Yes, people could get "the wrong idea" about kink from watching this. They could also get the wrong idea from their own fantasies about being owned, used, and dominated (or owning, using, and dominating). And I think it's awesome that this movie demonstrated a healthy relationship, one in which both partners grow and come to a place of happiness and integration, even if the negotiation is, perhaps, not what most of who have experience and knowledge would wish.
In my ideal world, we would teach our children about how to protect themselves from sexual predators, and what different healthy relationships look like. Then, what we learn from fiction about them wouldn't be quite so important.
Re: I see what you're saying...
Which is why, ultimately, I watched and enjoyed it again. I think the health of the relationship, and what it brings to each of them - in terms of self-discovery and rejection of self-hatred (and unhealthy self-abuse) - trumps the fact that he is taking actions which he did not clear explicitly with her beforehand. But if he had gauged her reaction wrongly, if he didn't understand her as well as it turns out that he did, it would have been abuse. That would be my guess as to why others have told you it would be upsetting for you.
no subject
Since my relationship in college, sometimes it's been hard for me to tell the difference between playing and real abuse....hence I don't play games like that anymore.
But you know what bugged me more than anything? The cruel way she treated her boyfriend. she could have just kindly told him that she wasn't interested.
no subject
I can understand that.

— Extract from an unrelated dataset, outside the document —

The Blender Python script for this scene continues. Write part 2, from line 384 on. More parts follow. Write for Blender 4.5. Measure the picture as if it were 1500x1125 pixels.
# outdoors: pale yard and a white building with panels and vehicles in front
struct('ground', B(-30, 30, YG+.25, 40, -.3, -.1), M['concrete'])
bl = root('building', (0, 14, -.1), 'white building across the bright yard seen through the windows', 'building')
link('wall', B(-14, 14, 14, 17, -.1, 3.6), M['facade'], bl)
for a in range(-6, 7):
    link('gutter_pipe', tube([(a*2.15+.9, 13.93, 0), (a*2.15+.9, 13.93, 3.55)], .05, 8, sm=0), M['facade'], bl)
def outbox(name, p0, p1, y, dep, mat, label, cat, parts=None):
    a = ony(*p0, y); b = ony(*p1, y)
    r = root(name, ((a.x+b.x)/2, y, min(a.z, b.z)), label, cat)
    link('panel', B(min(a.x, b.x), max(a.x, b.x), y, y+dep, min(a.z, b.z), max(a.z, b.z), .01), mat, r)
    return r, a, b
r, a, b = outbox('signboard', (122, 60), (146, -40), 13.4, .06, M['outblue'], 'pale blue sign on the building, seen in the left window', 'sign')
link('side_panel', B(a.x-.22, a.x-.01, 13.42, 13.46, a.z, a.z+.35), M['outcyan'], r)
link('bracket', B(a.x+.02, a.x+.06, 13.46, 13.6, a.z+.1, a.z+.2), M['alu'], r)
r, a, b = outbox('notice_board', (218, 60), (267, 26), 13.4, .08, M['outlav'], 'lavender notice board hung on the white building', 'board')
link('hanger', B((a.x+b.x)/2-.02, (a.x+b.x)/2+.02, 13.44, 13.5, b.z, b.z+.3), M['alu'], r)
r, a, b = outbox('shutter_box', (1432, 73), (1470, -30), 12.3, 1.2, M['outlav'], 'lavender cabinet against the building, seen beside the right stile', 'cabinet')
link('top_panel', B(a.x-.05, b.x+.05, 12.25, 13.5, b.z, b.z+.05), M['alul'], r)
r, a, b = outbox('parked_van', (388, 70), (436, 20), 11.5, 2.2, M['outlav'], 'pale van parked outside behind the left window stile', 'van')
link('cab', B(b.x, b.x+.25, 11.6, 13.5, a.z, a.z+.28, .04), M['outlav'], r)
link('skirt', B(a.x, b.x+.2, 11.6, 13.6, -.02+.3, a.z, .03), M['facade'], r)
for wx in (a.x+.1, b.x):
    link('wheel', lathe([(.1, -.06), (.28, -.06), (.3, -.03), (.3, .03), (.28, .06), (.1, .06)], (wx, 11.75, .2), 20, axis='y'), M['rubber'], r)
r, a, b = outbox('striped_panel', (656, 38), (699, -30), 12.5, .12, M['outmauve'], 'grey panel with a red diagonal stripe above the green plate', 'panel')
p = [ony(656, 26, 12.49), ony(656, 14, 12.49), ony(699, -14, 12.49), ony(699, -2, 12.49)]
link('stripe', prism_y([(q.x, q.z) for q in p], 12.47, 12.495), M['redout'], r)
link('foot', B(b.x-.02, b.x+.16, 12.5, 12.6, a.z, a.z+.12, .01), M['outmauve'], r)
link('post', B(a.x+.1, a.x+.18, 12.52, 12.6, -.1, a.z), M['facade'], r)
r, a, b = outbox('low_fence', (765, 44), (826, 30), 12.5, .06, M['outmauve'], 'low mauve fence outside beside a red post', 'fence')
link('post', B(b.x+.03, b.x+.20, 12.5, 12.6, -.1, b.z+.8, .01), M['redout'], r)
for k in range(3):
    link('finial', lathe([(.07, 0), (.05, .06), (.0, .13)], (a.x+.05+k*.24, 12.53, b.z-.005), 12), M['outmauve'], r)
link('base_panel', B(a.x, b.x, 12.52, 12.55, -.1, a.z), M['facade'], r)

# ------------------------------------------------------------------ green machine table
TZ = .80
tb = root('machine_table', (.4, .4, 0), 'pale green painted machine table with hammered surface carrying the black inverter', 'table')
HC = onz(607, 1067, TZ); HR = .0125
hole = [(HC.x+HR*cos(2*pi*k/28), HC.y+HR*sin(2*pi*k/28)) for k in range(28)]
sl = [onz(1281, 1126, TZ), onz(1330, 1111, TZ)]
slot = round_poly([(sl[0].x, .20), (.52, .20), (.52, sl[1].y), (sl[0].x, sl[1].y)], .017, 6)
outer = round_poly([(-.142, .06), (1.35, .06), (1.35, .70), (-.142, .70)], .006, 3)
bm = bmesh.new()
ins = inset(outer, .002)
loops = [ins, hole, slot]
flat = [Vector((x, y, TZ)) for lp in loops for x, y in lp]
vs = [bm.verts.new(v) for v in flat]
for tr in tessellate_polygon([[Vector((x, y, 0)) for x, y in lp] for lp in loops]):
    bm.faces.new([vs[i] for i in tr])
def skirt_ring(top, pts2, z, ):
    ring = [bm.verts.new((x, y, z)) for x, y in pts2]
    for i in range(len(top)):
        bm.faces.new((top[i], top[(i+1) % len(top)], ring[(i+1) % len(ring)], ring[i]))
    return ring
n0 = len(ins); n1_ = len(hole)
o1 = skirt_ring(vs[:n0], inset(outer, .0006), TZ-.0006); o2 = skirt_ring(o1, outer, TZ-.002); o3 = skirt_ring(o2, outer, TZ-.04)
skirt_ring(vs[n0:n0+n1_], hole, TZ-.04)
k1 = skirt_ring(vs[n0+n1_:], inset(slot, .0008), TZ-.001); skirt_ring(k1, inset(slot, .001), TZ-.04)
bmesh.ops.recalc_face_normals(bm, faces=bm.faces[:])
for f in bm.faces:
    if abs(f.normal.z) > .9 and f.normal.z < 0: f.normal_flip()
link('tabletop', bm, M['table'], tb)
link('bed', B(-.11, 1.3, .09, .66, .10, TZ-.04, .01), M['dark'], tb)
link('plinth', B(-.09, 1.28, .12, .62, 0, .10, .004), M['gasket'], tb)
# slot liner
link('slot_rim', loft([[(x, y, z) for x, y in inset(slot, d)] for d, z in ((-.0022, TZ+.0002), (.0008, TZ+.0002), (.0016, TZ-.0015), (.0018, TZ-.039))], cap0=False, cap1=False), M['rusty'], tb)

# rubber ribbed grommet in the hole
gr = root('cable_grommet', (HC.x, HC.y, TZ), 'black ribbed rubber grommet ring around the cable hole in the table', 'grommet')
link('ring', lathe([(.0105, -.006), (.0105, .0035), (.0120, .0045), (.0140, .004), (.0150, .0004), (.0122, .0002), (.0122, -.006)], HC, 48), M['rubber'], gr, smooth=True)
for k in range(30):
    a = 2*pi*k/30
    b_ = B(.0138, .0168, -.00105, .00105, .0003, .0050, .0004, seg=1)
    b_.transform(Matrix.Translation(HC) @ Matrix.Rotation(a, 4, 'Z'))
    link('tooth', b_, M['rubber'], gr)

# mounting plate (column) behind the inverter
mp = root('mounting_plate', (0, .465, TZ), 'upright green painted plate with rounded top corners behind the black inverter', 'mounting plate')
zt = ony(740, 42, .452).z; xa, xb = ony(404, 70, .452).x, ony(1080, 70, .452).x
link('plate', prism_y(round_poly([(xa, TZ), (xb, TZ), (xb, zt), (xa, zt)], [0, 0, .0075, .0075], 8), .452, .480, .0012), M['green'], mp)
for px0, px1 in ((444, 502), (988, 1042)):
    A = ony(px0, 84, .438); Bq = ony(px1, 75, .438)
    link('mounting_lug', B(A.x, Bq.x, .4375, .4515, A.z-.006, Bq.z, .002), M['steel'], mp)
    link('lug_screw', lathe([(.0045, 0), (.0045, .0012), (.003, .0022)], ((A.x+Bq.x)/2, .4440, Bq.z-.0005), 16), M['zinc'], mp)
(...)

I think verbal negotiation is a big part of the difference, and it was lacking in the movie, so I can see how that would have been an issue for you.
But you know what bugged me more than anything? The cruel way she treated her boyfriend. she could have just kindly told him that she wasn't interested.
I agree. I feel it was a problem with the way they were portraying submission. They painted Lee as a character who just couldn't say no to anyone, even when she needed to, but especially wanted to say "yes" to this one guy. And that eventually that "yes" won out over the other yesses...
I agree
Yeah.
But then, I think I've met a lot of submissives with the "I'm just a girl who can't say no" issue... myself included. :/ And frankly, it did make me sit and think about why I settle and treat someone badly if my heart is elsewhere. It might not be something the S/m community wants to look at, but it's definately there.
I liked it a lot myself. I liked that the Dom wasn't always confident and in control, cause in my experience, that's true and that's what makes them great people. I didn't like that she was a cutter- however, again, I've met a lot of folks like that, including myself, so I felt where it was coming from.
As for the nonconsensual acts... well...
I'm going to say something that isn't popular.
I *like* playing without prior negotiation. I enjoy it more, generally, when that negotiation process isn't there. I'm sure that's also because now, I CAN say no, and can help guide the scene. Generally I just try to negotiate and hint way ahead of tie, and then, when it comes up, it can surprise me. So I kinda liked the spontaneousness and lack of negotiation; part of me (I'm almost ashamed to admit) loves walking that thin line between play and abuse. I've been on both sides of it, and now, I like the tightrope between.